**Written exercise**
Quote verbatim everything from the line containing "Model this scene" down to the line containing "scene.add(camera);", with both of those lines included and no others.

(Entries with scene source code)
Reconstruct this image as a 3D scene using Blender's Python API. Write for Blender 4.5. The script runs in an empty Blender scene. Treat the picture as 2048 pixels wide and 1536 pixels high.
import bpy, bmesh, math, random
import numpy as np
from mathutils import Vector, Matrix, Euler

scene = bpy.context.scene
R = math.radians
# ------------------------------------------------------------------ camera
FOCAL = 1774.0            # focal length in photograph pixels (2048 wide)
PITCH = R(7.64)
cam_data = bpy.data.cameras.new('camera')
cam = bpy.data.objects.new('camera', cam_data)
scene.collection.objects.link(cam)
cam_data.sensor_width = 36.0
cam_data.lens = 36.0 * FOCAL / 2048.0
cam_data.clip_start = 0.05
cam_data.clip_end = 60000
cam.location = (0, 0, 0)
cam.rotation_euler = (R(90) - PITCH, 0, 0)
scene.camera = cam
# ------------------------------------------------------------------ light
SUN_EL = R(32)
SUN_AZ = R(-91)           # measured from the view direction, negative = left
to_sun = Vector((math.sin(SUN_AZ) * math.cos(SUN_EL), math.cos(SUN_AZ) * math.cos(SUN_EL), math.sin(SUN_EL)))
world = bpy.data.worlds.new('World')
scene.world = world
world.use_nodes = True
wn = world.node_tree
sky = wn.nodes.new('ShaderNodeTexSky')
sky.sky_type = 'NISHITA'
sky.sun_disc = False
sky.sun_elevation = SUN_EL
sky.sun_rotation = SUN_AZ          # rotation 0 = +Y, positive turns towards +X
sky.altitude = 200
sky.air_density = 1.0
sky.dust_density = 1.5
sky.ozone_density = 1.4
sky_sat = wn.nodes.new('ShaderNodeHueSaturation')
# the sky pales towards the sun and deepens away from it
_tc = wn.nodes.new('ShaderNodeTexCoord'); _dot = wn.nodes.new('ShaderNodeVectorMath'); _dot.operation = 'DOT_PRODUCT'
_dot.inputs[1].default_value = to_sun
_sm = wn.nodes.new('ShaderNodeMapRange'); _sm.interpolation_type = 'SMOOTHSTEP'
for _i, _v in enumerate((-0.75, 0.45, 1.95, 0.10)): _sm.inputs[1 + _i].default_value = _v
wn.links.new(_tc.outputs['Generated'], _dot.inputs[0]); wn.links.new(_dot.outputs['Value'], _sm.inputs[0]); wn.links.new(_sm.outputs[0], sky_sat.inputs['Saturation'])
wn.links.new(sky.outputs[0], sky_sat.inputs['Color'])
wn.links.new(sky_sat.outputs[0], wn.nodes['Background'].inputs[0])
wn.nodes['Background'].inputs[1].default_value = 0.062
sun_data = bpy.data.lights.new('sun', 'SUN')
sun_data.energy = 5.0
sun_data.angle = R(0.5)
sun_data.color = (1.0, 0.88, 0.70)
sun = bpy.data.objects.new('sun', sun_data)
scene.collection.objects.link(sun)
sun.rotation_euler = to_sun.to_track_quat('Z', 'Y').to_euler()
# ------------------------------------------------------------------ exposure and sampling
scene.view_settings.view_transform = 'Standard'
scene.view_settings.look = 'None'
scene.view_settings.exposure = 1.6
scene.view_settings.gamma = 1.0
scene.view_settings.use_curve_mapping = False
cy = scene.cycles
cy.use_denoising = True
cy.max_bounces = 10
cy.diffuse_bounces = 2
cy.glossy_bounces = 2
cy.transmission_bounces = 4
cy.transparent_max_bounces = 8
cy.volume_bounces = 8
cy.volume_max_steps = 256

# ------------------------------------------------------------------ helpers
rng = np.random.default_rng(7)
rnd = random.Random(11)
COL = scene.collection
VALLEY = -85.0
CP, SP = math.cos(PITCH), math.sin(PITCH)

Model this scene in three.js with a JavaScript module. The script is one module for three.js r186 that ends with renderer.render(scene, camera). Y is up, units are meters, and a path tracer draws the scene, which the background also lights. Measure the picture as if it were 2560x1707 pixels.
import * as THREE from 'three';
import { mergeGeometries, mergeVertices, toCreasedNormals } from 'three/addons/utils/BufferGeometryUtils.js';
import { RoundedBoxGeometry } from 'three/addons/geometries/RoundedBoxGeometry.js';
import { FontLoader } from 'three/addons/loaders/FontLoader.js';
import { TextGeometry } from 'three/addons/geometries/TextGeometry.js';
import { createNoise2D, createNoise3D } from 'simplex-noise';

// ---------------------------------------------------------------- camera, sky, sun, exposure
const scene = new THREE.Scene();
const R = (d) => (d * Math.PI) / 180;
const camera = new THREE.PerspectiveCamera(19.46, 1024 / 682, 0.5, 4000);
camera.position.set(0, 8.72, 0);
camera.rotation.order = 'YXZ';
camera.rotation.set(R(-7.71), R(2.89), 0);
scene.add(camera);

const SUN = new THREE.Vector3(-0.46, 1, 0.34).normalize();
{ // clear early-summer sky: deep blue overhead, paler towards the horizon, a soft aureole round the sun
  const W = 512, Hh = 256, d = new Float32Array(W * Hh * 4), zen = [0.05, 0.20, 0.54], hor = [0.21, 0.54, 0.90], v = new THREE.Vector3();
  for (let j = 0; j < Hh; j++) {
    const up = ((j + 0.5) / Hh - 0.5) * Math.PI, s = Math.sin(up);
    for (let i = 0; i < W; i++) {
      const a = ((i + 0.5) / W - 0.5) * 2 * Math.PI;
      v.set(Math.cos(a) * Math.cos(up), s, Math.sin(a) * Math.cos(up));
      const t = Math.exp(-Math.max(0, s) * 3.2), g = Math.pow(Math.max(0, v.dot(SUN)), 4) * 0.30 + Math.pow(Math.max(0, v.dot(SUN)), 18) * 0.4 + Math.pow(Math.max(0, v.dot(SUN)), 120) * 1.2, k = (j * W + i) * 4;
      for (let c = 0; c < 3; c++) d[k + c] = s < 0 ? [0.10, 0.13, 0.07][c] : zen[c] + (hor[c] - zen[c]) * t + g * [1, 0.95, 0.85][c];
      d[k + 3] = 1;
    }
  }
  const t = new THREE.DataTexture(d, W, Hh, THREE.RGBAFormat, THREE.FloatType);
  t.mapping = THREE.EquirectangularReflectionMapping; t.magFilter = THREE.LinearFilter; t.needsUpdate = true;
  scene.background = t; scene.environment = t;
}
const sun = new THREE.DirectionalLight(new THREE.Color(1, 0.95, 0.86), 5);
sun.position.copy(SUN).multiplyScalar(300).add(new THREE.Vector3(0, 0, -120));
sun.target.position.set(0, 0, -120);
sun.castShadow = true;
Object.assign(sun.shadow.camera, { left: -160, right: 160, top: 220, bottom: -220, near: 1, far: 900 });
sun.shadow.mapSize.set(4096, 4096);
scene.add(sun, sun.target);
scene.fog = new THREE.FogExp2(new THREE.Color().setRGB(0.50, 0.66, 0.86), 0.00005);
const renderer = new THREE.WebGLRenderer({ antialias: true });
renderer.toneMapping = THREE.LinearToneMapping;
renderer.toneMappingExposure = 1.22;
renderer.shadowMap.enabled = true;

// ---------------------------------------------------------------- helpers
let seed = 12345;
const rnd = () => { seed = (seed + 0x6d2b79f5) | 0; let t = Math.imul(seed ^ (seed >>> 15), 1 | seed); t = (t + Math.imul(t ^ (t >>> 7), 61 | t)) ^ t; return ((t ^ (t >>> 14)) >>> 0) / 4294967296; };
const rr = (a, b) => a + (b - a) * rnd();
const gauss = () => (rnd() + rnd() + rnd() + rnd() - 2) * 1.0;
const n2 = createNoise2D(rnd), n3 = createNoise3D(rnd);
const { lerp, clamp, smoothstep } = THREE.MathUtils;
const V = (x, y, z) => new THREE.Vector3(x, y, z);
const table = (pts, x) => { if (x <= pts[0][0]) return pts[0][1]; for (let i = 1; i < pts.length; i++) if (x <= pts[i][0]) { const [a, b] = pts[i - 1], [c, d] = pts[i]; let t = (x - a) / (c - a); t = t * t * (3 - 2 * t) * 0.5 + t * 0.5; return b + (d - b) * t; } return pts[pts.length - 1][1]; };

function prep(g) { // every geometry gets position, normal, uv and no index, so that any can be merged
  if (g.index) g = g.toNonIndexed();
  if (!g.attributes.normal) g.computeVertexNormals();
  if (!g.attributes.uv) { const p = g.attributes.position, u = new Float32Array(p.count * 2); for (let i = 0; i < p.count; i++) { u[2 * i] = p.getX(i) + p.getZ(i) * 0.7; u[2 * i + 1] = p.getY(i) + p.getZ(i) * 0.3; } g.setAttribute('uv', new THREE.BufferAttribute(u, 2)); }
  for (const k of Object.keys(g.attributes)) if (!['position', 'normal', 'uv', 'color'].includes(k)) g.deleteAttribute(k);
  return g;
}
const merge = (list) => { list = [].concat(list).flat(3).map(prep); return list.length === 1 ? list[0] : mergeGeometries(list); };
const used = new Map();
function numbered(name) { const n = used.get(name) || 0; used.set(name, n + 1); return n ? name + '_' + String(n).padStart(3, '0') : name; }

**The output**
Model this scene in three.js with a JavaScript module. The script is one module for three.js r186 that ends with renderer.render(scene, camera). Y is up, units are meters, and a path tracer draws the scene, which the background also lights. Measure the picture as if it were 2560x1707 pixels.
import * as THREE from 'three';
import { mergeGeometries, mergeVertices, toCreasedNormals } from 'three/addons/utils/BufferGeometryUtils.js';
import { RoundedBoxGeometry } from 'three/addons/geometries/RoundedBoxGeometry.js';
import { FontLoader } from 'three/addons/loaders/FontLoader.js';
import { TextGeometry } from 'three/addons/geometries/TextGeometry.js';
import { createNoise2D, createNoise3D } from 'simplex-noise';

// ---------------------------------------------------------------- camera, sky, sun, exposure
const scene = new THREE.Scene();
const R = (d) => (d * Math.PI) / 180;
const camera = new THREE.PerspectiveCamera(19.46, 1024 / 682, 0.5, 4000);
camera.position.set(0, 8.72, 0);
camera.rotation.order = 'YXZ';
camera.rotation.set(R(-7.71), R(2.89), 0);
scene.add(camera);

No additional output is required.